L’Industrialisation des Pays Sous-Développés

Autre aspect du problème. Les pays sous-développés reçoivent des crédits pour s’industrialiser, mais lorsque ces industries sont en mesure d’exporter, comme en Inde, les pays développés se défendent par des barrières douanières et des contingentements pour éviter que leurs propres industries ne ressentent la concurrence. De même pour les matières premières dont ces pays sous-développés sont les principaux fournisseurs. Les prix ne font que baisser, ce qui annule et au-delà les avantages qu’ils retirent de l’assistance qu’ils reçoivent. On parle sans cesse de revaloriser les produits de base, de les stabiliser tout au moins, mais aucun effort sérieux n’a été fait dans ce sens, parce que les pays industriels profitent de ces bas prix, ce qui leur permet d’élever les salaires de la main-d’œuvre sans trop augmenter leur prix de revient.

 

Le Vote du Congrès Américain sur les Tarifs Douaniers

Il y a plus : le président Kennedy vient d’obtenir du Congrès le droit d’abaisser de 50%, ou même d’annuler dans certains cas, les droits de douane sur des classes entières de produits, si, de leur côté, les pays européens et l’Angleterre en font autant. On a cru voir dans ce vote favorable un succès pour la libéralisation des échanges.
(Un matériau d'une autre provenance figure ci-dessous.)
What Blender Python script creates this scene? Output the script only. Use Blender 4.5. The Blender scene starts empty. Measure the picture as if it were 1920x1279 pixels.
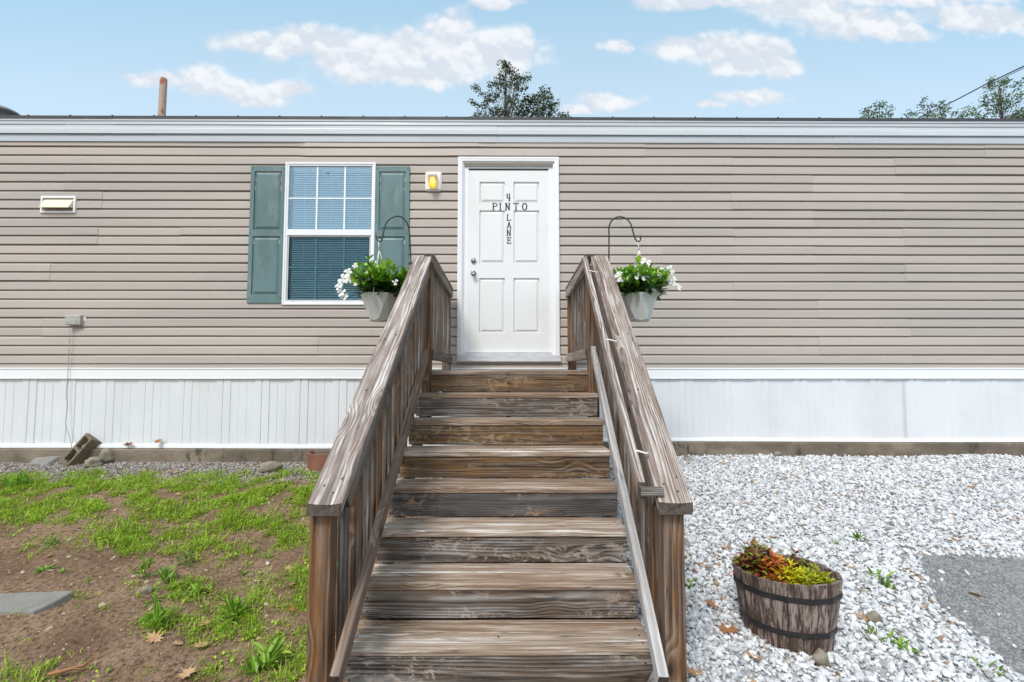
import bpy, bmesh, math, random
import numpy as np
from mathutils import Vector, Matrix, noise as mnoise, Euler
random.seed(7); rng = np.random.default_rng(7)
S = bpy.context.scene
COL = S.collection
R = math.radians
# ------------------------------------------------------------------ camera, sky, sun, exposure
F = 900.0; PITCH = 3.4; YAW = 0.34
CAMP = Vector((0, 0, 1.507))
cd = bpy.data.cameras.new('camera'); cam = bpy.data.objects.new('camera', cd); COL.objects.link(cam)
cd.sensor_width = 36; cd.lens = F/1920*36; cd.clip_start = .05; cd.clip_end = 4000
cam.location = CAMP; cam.rotation_euler = (R(90+PITCH), 0, R(-YAW))
S.camera = cam
CR = Euler((R(90+PITCH), 0, R(-YAW))).to_matrix()
def ray(px, py): return CR @ Vector(((px-960)/F, (639.5-py)/F, -1))
def P(px, py, Y):
    d = ray(px, py); return CAMP + d*(Y/d.y)
def uvdir(px, py):
    d = ray(px, py); return d.x/d.y, d.z/d.y
S.view_settings.view_transform = 'Standard'; S.view_settings.look = 'None'
S.view_settings.exposure = 0.77; S.view_settings.gamma = 1
SUN_EL, SUN_AZ = 52, 205      # azimuth measured from +Y clockwise
W = bpy.data.worlds.new('World'); S.world = W; W.use_nodes = True
nt = W.node_tree; N = nt.nodes; L = nt.links; N.clear()
def nd(tree, typ, **kw):
    n = tree.nodes.new(typ)
    for k, v in kw.items():
        if k == 'inp':
            for a, b in v.items(): n.inputs[a].default_value = b
        else: setattr(n, k, v)
    return n
def mth(tree, op, a, b=None, c=None, clamp=False):
    n = tree.nodes.new('ShaderNodeMath'); n.operation = op; n.use_clamp = clamp
    for i, v in enumerate((a, b, c)):
        if v is None: continue
        if hasattr(v, 'is_output'): tree.links.new(v, n.inputs[i])
        else: n.inputs[i].default_value = v
    return n.outputs[0]
def vmth(tree, op, a, b=None):
    n = tree.nodes.new('ShaderNodeVectorMath'); n.operation = op
    for i, v in enumerate((a, b)):
        if v is None: continue
        if hasattr(v, 'is_output'): tree.links.new(v, n.inputs[i])
        else: n.inputs[i].default_value = v
    return n.outputs['Value'] if op in ('LENGTH', 'DOT_PRODUCT', 'DISTANCE') else n.outputs[0]
def mixc(tree, f, a, b, mode='MIX'):
    n = tree.nodes.new('ShaderNodeMix'); n.data_type = 'RGBA'; n.blend_type = mode
    for i, v in ((0, f), (6, a), (7, b)):
        if hasattr(v, 'is_output'): tree.links.new(v, n.inputs[i])
        else: n.inputs[i].default_value = (v if i == 0 else (tuple(v)+(1,) if len(v) == 3 else v))
    return n.outputs[2]
def mrange(tree, v, a, b, c=0., d=1., smooth=True):
    n = tree.nodes.new('ShaderNodeMapRange'); n.interpolation_type = 'SMOOTHSTEP' if smooth else 'LINEAR'
    tree.links.new(v, n.inputs[0])
    for i, x in enumerate((a, b, c, d)): n.inputs[i+1].default_value = x
    return n.outputs[0]
def noisen(tree, vec, scale, detail=4, rough=.55, dist=0):
    n = tree.nodes.new('ShaderNodeTexNoise'); n.inputs['Scale'].default_value = scale
    n.inputs['Detail'].default_value = detail; n.inputs['Roughness'].default_value = rough; n.inputs['Distortion'].default_value = dist
    if vec is not None: tree.links.new(vec, n.inputs['Vector'])
    return n
SKY_STR = 0.105; CLOUD = 0.84
sky = nd(nt, 'ShaderNodeTexSky', sky_type='NISHITA', sun_disc=False, sun_elevation=R(SUN_EL), sun_rotation=R(SUN_AZ),
         air_density=1.0, dust_density=1.5, ozone_density=1.6)
tc = nd(nt, 'ShaderNodeTexCoord'); sep = nd(nt, 'ShaderNodeSeparateXYZ'); L.new(tc.outputs['Generated'], sep.inputs[0])
yy = mth(nt, 'MAXIMUM', mth(nt, 'ABSOLUTE', sep.outputs[1]), .12)
u = mth(nt, 'DIVIDE', sep.outputs[0], yy); v = mth(nt, 'DIVIDE', sep.outputs[2], yy)
comb = nd(nt, 'ShaderNodeCombineXYZ'); L.new(u, comb.inputs[0]); L.new(v, comb.inputs[1])
L.new(mth(nt, 'LESS_THAN', sep.outputs[1], 0.0), comb.inputs[2])
warp = noisen(nt, comb.outputs[0], 9, 6, .6)
wv = vmth(nt, 'MULTIPLY', vmth(nt, 'SUBTRACT', warp.outputs['Color'], (.5, .5, .5)), (.085, .06, 0))
cv = vmth(nt, 'ADD', comb.outputs[0], wv)
BLOBS = [(460, 82, 62, 24), (560, 82, 85, 38), (660, 105, 110, 48), (760, 90, 90, 42), (850, 80, 78, 62), (930, 100, 90, 58), (760, 140, 150, 26),
         (285, 152, 62, 18), (380, 152, 62, 36), (450, 168, 70, 28), (530, 168, 52, 20), (480, 192, 80, 12),
         (1272, 92, 55, 22), (1345, 98, 70, 34), (1420, 100, 70, 38), (1470, 128, 46, 24), (1390, 128, 90, 20),
         (1415, 183, 75, 20), (1335, 196, 30, 9), (1158, 85, 38, 14), (1140, 188, 60, 15), (1085, 205, 40, 9),
         (1330, 4, 150, 20), (1500, 18, 130, 30), (1610, 42, 110, 38), (1690, 60, 60, 24), (1800, 30, 80, 26), (1880, 42, 80, 30), (935, 6, 48, 16), (1560, -10, 380, 26)]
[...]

Mais si l’on regarde de près la liste des produits en question, on s’aperçoit que n’y figurent que ceux où les Etats-Unis y ont avantage parce que leurs prix sont concurrentiels ou même plus bas que ceux de leurs partenaires. Pour le cas où ils ne le seraient pas, on inclut une clause échappatoire où on prévoit un système de subventions aux industries en difficulté. Chacun dit vouloir le libre-échange, à condition d’en être le bénéficiaire. Le nationalisme économique ne recule pas plus que l’autre.